EXERCISE TASK →
Your task is to retype, word for word, the lines from the start of the data through the line holding "COL = scene.collection". Do not include the pictures.

RECORDS SUPPLIED →
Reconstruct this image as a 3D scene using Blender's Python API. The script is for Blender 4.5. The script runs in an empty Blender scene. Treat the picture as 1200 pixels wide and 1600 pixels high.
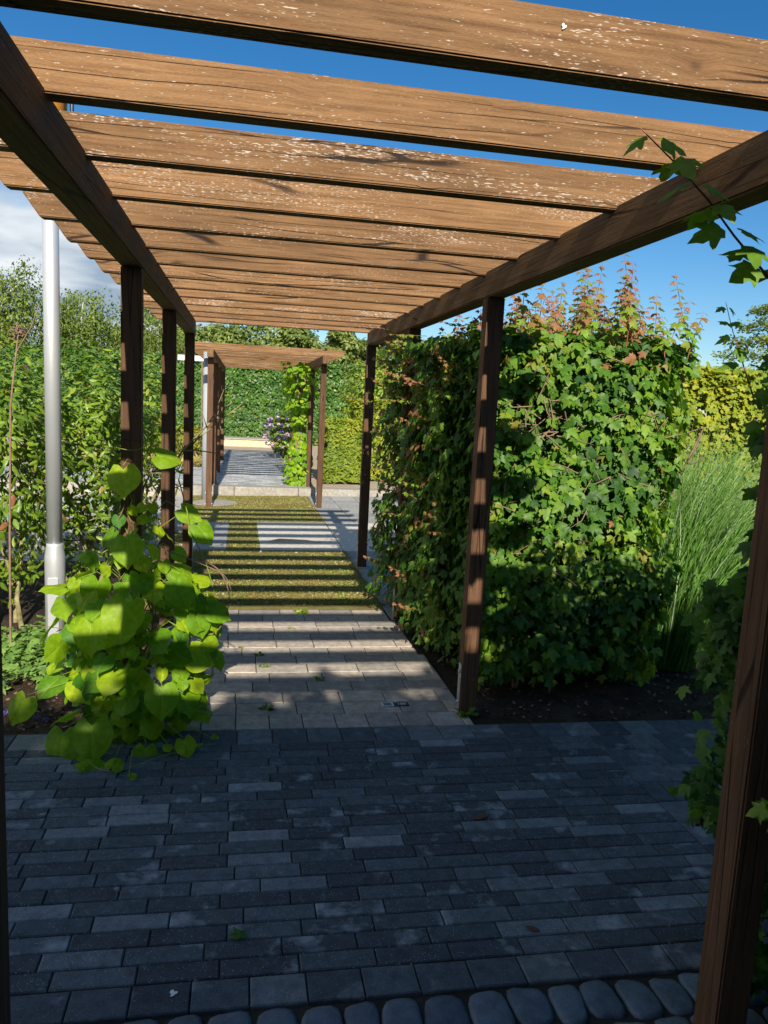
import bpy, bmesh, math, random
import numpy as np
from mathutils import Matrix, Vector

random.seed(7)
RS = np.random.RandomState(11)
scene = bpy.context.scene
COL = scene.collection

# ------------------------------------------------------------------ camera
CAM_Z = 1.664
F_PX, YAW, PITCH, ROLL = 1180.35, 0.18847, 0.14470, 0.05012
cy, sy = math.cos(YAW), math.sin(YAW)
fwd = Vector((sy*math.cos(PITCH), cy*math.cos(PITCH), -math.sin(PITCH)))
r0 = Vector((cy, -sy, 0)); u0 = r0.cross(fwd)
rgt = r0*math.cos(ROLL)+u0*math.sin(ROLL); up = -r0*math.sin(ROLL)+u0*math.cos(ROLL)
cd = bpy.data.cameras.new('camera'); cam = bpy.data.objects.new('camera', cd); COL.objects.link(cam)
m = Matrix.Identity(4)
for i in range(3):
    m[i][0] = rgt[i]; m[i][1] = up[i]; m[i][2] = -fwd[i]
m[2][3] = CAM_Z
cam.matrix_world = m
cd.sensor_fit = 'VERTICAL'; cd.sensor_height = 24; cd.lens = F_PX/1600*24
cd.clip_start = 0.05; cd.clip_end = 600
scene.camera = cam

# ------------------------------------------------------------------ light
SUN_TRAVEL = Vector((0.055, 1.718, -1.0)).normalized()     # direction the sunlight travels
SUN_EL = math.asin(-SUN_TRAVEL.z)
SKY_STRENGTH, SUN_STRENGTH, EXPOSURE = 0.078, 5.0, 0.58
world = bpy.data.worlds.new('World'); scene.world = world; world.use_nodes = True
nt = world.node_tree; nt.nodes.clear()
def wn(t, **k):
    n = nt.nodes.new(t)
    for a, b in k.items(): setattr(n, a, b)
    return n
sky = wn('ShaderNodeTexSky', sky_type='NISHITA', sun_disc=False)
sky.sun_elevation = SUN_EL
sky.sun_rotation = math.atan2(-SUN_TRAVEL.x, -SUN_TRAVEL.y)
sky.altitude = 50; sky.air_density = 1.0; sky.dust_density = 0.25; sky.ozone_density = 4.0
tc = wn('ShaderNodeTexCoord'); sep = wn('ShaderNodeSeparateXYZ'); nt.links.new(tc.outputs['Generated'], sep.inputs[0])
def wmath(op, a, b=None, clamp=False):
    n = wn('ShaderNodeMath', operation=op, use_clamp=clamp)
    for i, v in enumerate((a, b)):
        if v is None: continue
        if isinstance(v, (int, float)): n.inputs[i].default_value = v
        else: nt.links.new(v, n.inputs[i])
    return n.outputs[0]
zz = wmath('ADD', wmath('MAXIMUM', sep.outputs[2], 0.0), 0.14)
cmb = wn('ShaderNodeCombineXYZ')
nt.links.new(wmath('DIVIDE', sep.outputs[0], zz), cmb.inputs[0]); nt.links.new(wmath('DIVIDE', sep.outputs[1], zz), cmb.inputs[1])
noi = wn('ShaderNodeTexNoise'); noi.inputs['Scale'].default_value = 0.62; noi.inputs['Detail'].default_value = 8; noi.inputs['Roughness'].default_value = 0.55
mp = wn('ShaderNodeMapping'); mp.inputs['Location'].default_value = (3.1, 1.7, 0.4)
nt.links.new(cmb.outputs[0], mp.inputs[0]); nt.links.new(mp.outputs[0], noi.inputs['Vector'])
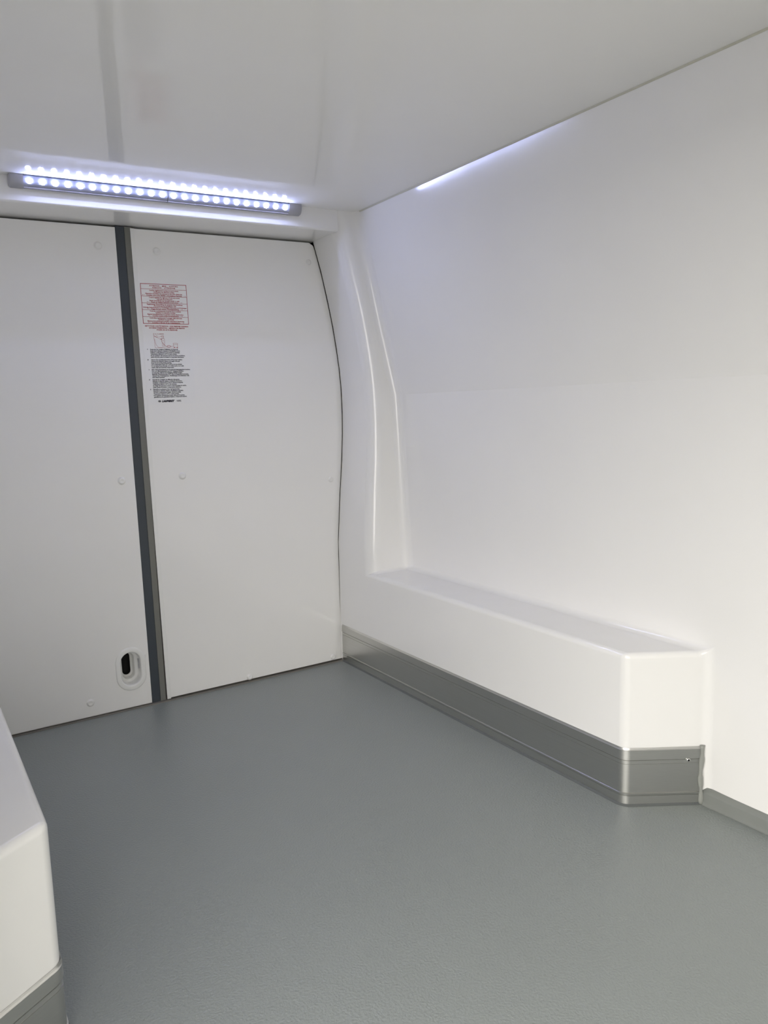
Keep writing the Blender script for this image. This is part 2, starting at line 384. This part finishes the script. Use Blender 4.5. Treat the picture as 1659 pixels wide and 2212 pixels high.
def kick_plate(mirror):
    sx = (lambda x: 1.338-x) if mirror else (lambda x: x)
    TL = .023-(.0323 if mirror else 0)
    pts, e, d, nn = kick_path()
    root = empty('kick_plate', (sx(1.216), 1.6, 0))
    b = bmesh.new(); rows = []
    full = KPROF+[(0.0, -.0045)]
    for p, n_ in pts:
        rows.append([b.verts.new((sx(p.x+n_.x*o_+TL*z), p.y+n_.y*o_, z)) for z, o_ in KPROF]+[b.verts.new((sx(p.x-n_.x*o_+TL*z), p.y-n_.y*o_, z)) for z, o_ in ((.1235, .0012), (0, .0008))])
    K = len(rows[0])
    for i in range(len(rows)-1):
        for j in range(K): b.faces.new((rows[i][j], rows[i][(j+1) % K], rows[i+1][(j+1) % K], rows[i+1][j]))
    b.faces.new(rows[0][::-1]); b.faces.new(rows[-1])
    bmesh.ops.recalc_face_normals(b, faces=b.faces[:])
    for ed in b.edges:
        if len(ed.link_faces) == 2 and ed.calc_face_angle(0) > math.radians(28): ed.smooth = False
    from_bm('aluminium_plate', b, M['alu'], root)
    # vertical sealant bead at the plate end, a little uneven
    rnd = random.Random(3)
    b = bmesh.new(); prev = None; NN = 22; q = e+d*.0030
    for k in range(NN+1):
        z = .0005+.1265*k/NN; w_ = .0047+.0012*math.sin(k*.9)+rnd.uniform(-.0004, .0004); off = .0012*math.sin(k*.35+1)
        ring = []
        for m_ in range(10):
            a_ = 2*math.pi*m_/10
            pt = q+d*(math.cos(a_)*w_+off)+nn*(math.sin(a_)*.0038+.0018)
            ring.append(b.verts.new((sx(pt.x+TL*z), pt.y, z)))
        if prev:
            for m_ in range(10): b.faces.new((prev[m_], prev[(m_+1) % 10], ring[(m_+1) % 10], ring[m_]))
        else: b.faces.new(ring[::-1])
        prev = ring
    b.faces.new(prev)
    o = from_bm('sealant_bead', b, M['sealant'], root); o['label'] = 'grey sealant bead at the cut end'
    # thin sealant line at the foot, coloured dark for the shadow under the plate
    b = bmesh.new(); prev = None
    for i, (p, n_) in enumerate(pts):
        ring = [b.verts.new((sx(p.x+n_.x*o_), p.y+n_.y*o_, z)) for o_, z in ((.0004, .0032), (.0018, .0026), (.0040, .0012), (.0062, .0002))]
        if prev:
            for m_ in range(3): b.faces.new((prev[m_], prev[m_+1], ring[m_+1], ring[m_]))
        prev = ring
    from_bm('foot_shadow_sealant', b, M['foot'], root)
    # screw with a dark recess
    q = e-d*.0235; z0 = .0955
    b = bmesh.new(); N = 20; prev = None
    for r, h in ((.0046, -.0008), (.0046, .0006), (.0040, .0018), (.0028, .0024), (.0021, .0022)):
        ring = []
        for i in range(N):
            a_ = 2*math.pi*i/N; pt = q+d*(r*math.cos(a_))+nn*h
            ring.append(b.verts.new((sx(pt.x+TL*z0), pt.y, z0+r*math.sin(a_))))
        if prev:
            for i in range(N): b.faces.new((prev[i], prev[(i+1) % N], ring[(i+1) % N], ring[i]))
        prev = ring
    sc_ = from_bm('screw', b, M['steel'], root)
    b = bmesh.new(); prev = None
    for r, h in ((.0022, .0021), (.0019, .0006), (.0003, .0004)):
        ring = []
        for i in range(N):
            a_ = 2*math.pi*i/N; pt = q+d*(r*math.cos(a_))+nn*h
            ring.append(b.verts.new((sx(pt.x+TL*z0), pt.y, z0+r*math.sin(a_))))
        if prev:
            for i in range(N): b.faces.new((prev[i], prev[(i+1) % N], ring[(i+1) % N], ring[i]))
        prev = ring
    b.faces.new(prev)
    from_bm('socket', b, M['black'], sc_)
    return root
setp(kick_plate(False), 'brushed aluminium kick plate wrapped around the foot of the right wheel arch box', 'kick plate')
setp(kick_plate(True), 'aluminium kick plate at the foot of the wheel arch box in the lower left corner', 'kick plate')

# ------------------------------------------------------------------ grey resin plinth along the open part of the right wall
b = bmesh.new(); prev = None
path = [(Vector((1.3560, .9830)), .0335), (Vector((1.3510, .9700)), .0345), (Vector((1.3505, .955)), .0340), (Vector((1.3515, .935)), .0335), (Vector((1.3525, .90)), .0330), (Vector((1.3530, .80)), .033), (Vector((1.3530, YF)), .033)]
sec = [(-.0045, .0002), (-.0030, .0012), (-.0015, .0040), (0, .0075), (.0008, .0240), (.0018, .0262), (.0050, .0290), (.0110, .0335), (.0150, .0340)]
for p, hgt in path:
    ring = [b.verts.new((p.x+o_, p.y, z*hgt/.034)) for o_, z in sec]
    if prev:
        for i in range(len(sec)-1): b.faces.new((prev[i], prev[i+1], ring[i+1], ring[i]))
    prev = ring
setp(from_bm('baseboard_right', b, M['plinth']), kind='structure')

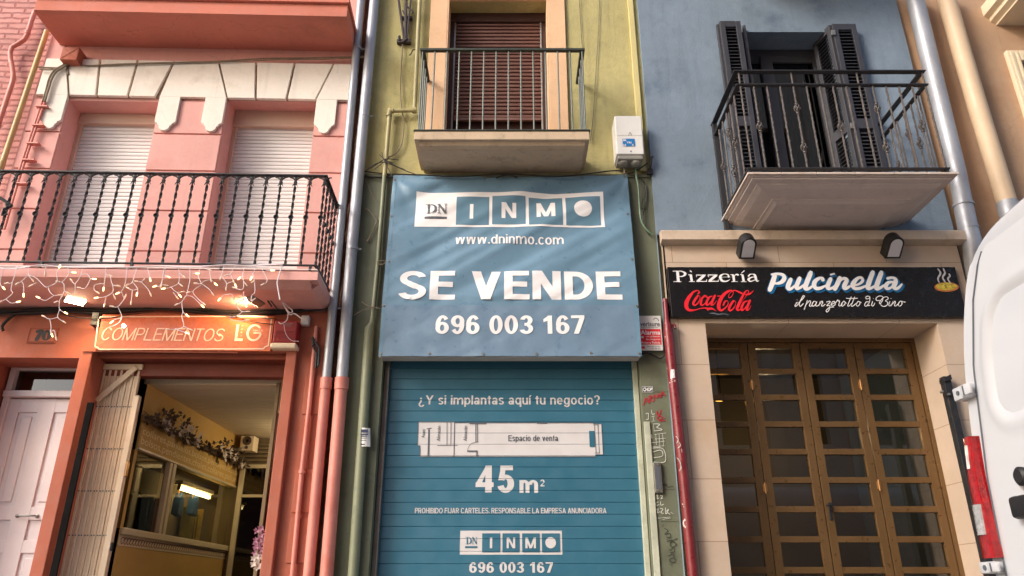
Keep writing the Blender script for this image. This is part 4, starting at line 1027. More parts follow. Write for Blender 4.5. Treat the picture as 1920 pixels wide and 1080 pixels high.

OUTPUT OF THE EXERCISE →
Reconstruct this image as a 3D scene using Blender's Python API. The script is for Blender 4.5. The script runs in an empty Blender scene. Treat the picture as 1200 pixels wide and 1600 pixels high.
import bpy, bmesh, math, random
import numpy as np
from mathutils import Matrix, Vector

random.seed(7)
RS = np.random.RandomState(11)
scene = bpy.context.scene
COL = scene.collection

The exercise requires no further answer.